BEGIN DATA PROVIDED
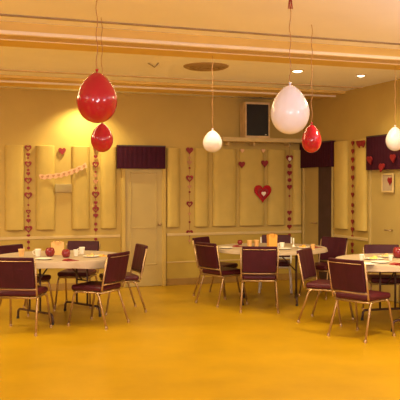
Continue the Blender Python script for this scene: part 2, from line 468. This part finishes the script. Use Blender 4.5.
garland(28, [(148.5, 'ring', 7), (155, 'heart', 4), (158, 'dot', 2), (164.5, 'ring', 7), (170, 'dot', 2.5), (174, 'heart', 4), (181, 'ring', 7.5), (188, 'dot', 3), (196, 'ring', 8), (205, 'dot', 2), (212, 'ring', 5), (216, 'dot', 2.5), (221, 'heart', 4.5), (229.5, 'ring', 8), (236, 'heart', 3.5), (242, 'dot', 3), (248, 'dot', 3)],
        'garland of open red hearts hanging furthest left on the wall')
garland(95.5, [(149, 'ring', 5), (157, 'heart', 4), (165, 'ring', 7), (172, 'dot', 2), (176, 'pink', 4), (182, 'pink', 5), (188, 'dot', 2.5), (195, 'ring', 8), (203, 'heart', 4), (206, 'dot', 2.5), (210, 'ring', 7), (216, 'heart', 5), (224, 'dot', 3), (230, 'heart', 4), (239, 'dot', 3), (246, 'dot', 2.5)],
        'garland of red hearts hanging under the two red balloons')
garland(189.5, [(151, 'heart', 7.5), (158, 'pink', 3), (163, 'pink', 5), (168, 'dot', 2), (179, 'ring', 8), (187, 'pink', 4), (192, 'dot', 2), (204.5, 'ring', 7), (214, 'pink', 3), (222, 'dot', 2), (233.5, 'ring', 7.5), (241, 'pink', 3)],
        'sparse garland of round hearts right of the door on the left')
garland(289.5, [(144, 'dot', 3), (159, 'white', 6), (166, 'dot', 4.5), (173.5, 'heart', 5.5), (180, 'dot', 4), (187.5, 'heart', 5.5), (196, 'dot', 2), (213, 'heart', 5), (219, 'dot', 4), (227, 'heart', 5), (235, 'dot', 3)],
        'garland of small red hearts below the large white balloon')
garland(353, [(143.5, 'heart', 5), (151.5, 'heart', 5), (160, 'heart', 5.5), (168.5, 'heart', 5.5), (178, 'heart', 5.5), (186, 'dot', 3), (195, 'heart', 5), (205, 'dot', 4), (212, 'heart', 4), (222, 'heart', 5), (230, 'heart', 5.5), (237, 'dot', 4), (245, 'heart', 5), (251, 'dot', 4)],
        'garland of solid red hearts on the right wall between two pale panels', wall='r')

def wall_heart(px, py, s, m, label, wall='b', rot=0, depth=.02, off=.085, name='paper_heart'):
    H = hit_y(px, py, -off) if wall == 'b' else hit_x(px, py, -off)
    dist = (H - CAM).length
    o = obj(name, heart(nb(), (0, 0), s * dist / F, depth), m)
    o.location = H; o.rotation_euler = (0, rot, 0) if wall == 'b' else (0, 0, -PI / 2)
    if wall == 'r' and rot: o.rotation_euler = (rot, 0, -PI / 2)
    return tag(o, label, 'heart')
wall_heart(62, 151.5, 7.5, 'redp', 'small dark red heart alone above the paper banner', off=.015)
wall_heart(241.5, 165, 7, 'redp', 'dark red heart at the left of the pair under the wall shelf')
wall_heart(264.5, 164, 7.5, 'redp', 'dark red heart at the right of the pair under the wall shelf')
wall_heart(242, 151, 4, 'pinkp', 'tiny faded heart under the shelf, above the left dark red heart')
wall_heart(263, 151, 4, 'pinkp', 'tiny faded heart under the shelf, above the right dark red heart')
# large heart sign
H = hit_y(262.5, 194, -.10); s = 19 * 12.4 / F
t = thing('heart_sign', 'large red foil heart with pale centre, hanging on the wall below the loudspeaker', 'heart', H)
o = obj('heart_body', heart(nb(), (0, 0), s, .02), 'redb', t, bevel=.006)
o = obj('inner_heart', heart_ring(nb(), (0, -.005), s * .62, .012, .75), 'redp', t); o.location = (0, -.018, 0)
o = obj('heart_centre', heart(nb(), (.01, .0), s * .26, .012), 'whitep', t); o.location = (0, -.018, 0)
# hearts by the right-hand valance
wall_heart(370.5, 160.5, 9, 'redp', 'red paper heart at the left lower corner of the right valance', 'r', .3, off=.108)
wall_heart(382, 168, 9, 'redp', 'red paper heart lowest of those across the right valance', 'r', -.2, off=.108)
wall_heart(393.5, 158.5, 8.5, 'redp', 'red paper heart below the small white balloon at the right edge', 'r', .1, off=.108)
# bow shape on top of the right garland
H = hit_x(361.5, 144, -.10)
b = nb(); heart(b, (-.055, 0), .11, .02); heart(b, (.055, 0), .11, .02); disc(b, (0, -.0), .03, .03)
o = obj('paper_bow', b, 'redp'); o.location = H; o.rotation_euler = (R(8), 0, -PI / 2)
tag(o, 'dark red paper bow at the top of the right wall garland', 'bow')
# framed picture under the right valance
H = hit_x(390, 183, -.02)
t = thing('framed_picture', 'small pale framed picture with a dark red heart under the right valance', 'picture', H + Vector((-.03, 0, 0)), -PI / 2)
b = nb(); box(b, -.14, .14, -.02, 0, -.13, -.11); box(b, -.14, .14, -.02, 0, .11, .13); box(b, -.14, -.12, -.02, 0, -.11, .11); box(b, .12, .14, -.02, 0, -.11, .11)
obj('frame', b, 'trim', t, bevel=.003)
obj('picture_sheet', bx(-.12, .12, -.008, 0, -.11, .11), 'cloth', t)
o = obj('dark_heart', heart(nb(), (.06, .02), .12, .006), 'redp', t); o.location.y = -.008

# paper banner slanting up across the left wall panels
A = hit_y(39.5, 177, -.095); B = hit_y(86.5, 165, -.095)
L = (B - A).length; ang = math.atan2(B.z - A.z, B.x - A.x)
t = thing('paper_banner', 'pale pink paper banner slanting up across the left wall panels', 'banner', A)
n = 30; pts_t = []; pts_b = []
for i in range(n + 1):
    u = i / n; x = u * L; sag = -.05 * math.sin(PI * u)
    pts_t.append((x, sag + .035 + .006 * math.sin(u * 40))); pts_b.append((x, sag - .035 + .01 * math.sin(u * 55)))
o = obj('banner_strip', prism(nb(), pts_t + pts_b[::-1], .004), 'pinkp', t); o.rotation_euler = (0, -ang, 0)
for i in range(9):
    u = (i + .5) / 9
    o = obj('cutout', heart(nb(), (u * L, -.05 * math.sin(PI * u)), .045, .006), 'faded', t); o.rotation_euler = (0, -ang, 0); o.location.y = -.003
a = hit_y(55, 184, -.02); c = hit_y(72, 192.5, -.02)
o = obj('wall_plaque', bx(a.x, c.x, -.03, 0, c.z, a.z), 'grey', bevel=.006)
tag(o, 'plain taupe plaque on the wall below the paper banner', 'plaque')

# ------------------------------------------------------------------ chairs
def make_chair(name='dining_chair', metal='gold', lr=.0125):
    """local: faces +y, rear feet line near y=-.23, origin at floor under the seat centre"""
    t = thing(name, 'x', 'chair')
    b = nb(); box(b, -.215, .215, -.20, .22, .40, .465)
    o = obj('seat', b, 'seatv', t, bevel=.028, seg=4)
    # padded back, slightly raked
    def rk(z): return -.215 - (z - .45) * .20
    b = nb(); n = 8; rows = []
    for i in range(n + 1):
        z = .50 + .335 * i / n; wv = .213 + .006 * (i / n); y = rk(z)
        bow = lambda x: .018 * (1 - (x / .22) ** 2)
        xs = [-wv, -wv * .5, 0, wv * .5, wv]
        rows.append(([b.verts.new((x, y - bow(x) + .018, z)) for x in xs], [b.verts.new((x, y - bow(x) - .022, z)) for x in xs]))
    for r0, r1 in zip(rows, rows[1:]):
        for k in range(4):
            b.faces.new((r0[0][k], r0[0][k + 1], r1[0][k + 1], r1[0][k])); b.faces.new((r0[1][k], r1[1][k], r1[1][k + 1], r0[1][k + 1]))
        for k in (0, 4): b.faces.new((r0[0][k], r1[0][k], r1[1][k], r0[1][k]))
    for r in (rows[0], rows[-1]):
        for k in range(4): b.faces.new((r[0][k], r[0][k + 1], r[1][k + 1], r[1][k]))
    o = obj('backrest', b, 'vinyl', t, bevel=.012, seg=3)
    yb = rk(.795) - .046
    obj('piping', tube(nb(), [(-.205, yb + .016, .795), (-.1, yb + .004, .795), (0, yb, .795), (.1, yb + .004, .795), (.205, yb + .016, .795)], .004, 6), metal, o)
    # frame: uprights + rail under the back, seat rim
    b = nb()
    for s in (-1, 1):
        tube(b, bend([(s * .225, -.205, .41), (s * .228, rk(.5), .50), (s * .232, rk(.80), .80)], .04), .011, 8)
    tube(b, bend([(-.228, rk(.49) - .005, .487), (0, rk(.49) - .022, .487), (.228, rk(.49) - .005, .487)], .1), .010, 8)
    obj('back_frame', b, metal, t, smooth=True)
    b = nb(); tube(b, bend([(-.205, -.2, .39), (-.205, .205, .39), (.205, .205, .39), (.205, -.2, .39), (-.205, -.2, .39)], .05), lr * .8, 8)
    obj('seat_frame', b, metal, t, smooth=True)
    for s in (-1, 1):
        for (y0, y1) in ((.17, .235), (-.16, -.275)):
            l = obj('leg', tube(nb(), bend([(s * .205, y0 * .75, .395), (s * .212, y0, .36), (s * .235, y1, .012)], .05), lr, 8), metal, t, smooth=True)
            obj('foot_cap', lathe(nb(), [(0, 0), (.017, 0), (.016, .02), (.013, .03), (0, .03)], 12, (s * .235, y1, 0)), 'gold', l)
    return t
TA = cw(-1.70, 9.15); TB = cw(.958, 10.4); TC = cw(2.33, 8.70)
proto = make_chair()
chairs = [  # rear-centre (x, depth) in camera metres, facing (x, depth), label
    ((-1.97, 8.06), (.12, 1), 'maroon chair at the left edge with its back to the viewer', 'a'),
    ((-2.40, 9.68), (.85, -.50), 'maroon chair at the far left, facing the viewer across the table by the left garland', 'a'),
    ((-1.60, 10.36), (-.12, -1), 'maroon chair behind the left table, facing the viewer under the second garland', 'a'),
    ((-.95, 8.62), (-.90, .43), 'maroon chair right of the left table, nearer of the two side by side, back turned', 'a'),
    ((-.78, 9.74), (-.93, -.36), 'maroon chair right of the left table, farther and seen almost edge-on', 'a'),
    ((.10, 10.12), (.80, .60), 'maroon chair at the left of the middle table, nearer one with back turned', 'b'),
    ((.04, 11.12), (.85, -.50), 'maroon chair at the far left of the middle table, partly hidden behind another chair', 'b'),
    ((.745, 9.50), (.06, 1), 'maroon chair in front of the middle table, its back square to the viewer', 'b'),
    ((1.95, 11.10), (-.72, -.70), 'maroon chair at the far right of the middle table beside the dark doorway', 'b'),
    ((1.27, 9.02), (.88, -.47), 'maroon chair left of the right table, seen from the side facing right', 'c'),
    ((1.53, 7.86), (.74, .67), 'maroon chair nearest the viewer, in front of the right table', 'c'),
    ((2.33, 9.72), (-.05, -1), 'maroon chair behind the right table facing the viewer', 'c'),
]
GR = {'a': 'chairs around the left table', 'b': 'chairs around the middle table', 'c': 'chairs around the right table'}
for i, (p, f, lab, g) in enumerate(chairs):
    o = proto if i == 0 else copy_tree(proto)
    fd = cdir(*f); rz = math.atan2(fd.y, fd.x) - PI / 2
    o.location = cw(*p) + fd * .26
    o.rotation_euler = (0, 0, rz); o['label'] = lab; o['group'] = GR[g]
c2 = make_chair('dining_chair', 'flash_white', .019)  # thicker white frame imitates the flash glinting off its metal
fd = cdir(-.12, -1); c2.location = cw(1.165, 11.62) + fd * .26; c2.rotation_euler = (0, 0, math.atan2(fd.y, fd.x) - PI / 2)
c2['label'] = 'maroon chair with metal legs whitened as flash glint behind the middle table'; c2['group'] = GR['b']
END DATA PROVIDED
--- TASK TO COMPLETE ---
Write out an exact copy of the listing, first line through the line containing "pale panels', wall='r')", with the pictures left out.

--- CORRECT RESPONSE ---
Continue the Blender Python script for this scene: part 2, from line 468. This part finishes the script. Use Blender 4.5.
garland(28, [(148.5, 'ring', 7), (155, 'heart', 4), (158, 'dot', 2), (164.5, 'ring', 7), (170, 'dot', 2.5), (174, 'heart', 4), (181, 'ring', 7.5), (188, 'dot', 3), (196, 'ring', 8), (205, 'dot', 2), (212, 'ring', 5), (216, 'dot', 2.5), (221, 'heart', 4.5), (229.5, 'ring', 8), (236, 'heart', 3.5), (242, 'dot', 3), (248, 'dot', 3)],
        'garland of open red hearts hanging furthest left on the wall')
garland(95.5, [(149, 'ring', 5), (157, 'heart', 4), (165, 'ring', 7), (172, 'dot', 2), (176, 'pink', 4), (182, 'pink', 5), (188, 'dot', 2.5), (195, 'ring', 8), (203, 'heart', 4), (206, 'dot', 2.5), (210, 'ring', 7), (216, 'heart', 5), (224, 'dot', 3), (230, 'heart', 4), (239, 'dot', 3), (246, 'dot', 2.5)],
        'garland of red hearts hanging under the two red balloons')
garland(189.5, [(151, 'heart', 7.5), (158, 'pink', 3), (163, 'pink', 5), (168, 'dot', 2), (179, 'ring', 8), (187, 'pink', 4), (192, 'dot', 2), (204.5, 'ring', 7), (214, 'pink', 3), (222, 'dot', 2), (233.5, 'ring', 7.5), (241, 'pink', 3)],
        'sparse garland of round hearts right of the door on the left')
garland(289.5, [(144, 'dot', 3), (159, 'white', 6), (166, 'dot', 4.5), (173.5, 'heart', 5.5), (180, 'dot', 4), (187.5, 'heart', 5.5), (196, 'dot', 2), (213, 'heart', 5), (219, 'dot', 4), (227, 'heart', 5), (235, 'dot', 3)],
        'garland of small red hearts below the large white balloon')
garland(353, [(143.5, 'heart', 5), (151.5, 'heart', 5), (160, 'heart', 5.5), (168.5, 'heart', 5.5), (178, 'heart', 5.5), (186, 'dot', 3), (195, 'heart', 5), (205, 'dot', 4), (212, 'heart', 4), (222, 'heart', 5), (230, 'heart', 5.5), (237, 'dot', 4), (245, 'heart', 5), (251, 'dot', 4)],
        'garland of solid red hearts on the right wall between two pale panels', wall='r')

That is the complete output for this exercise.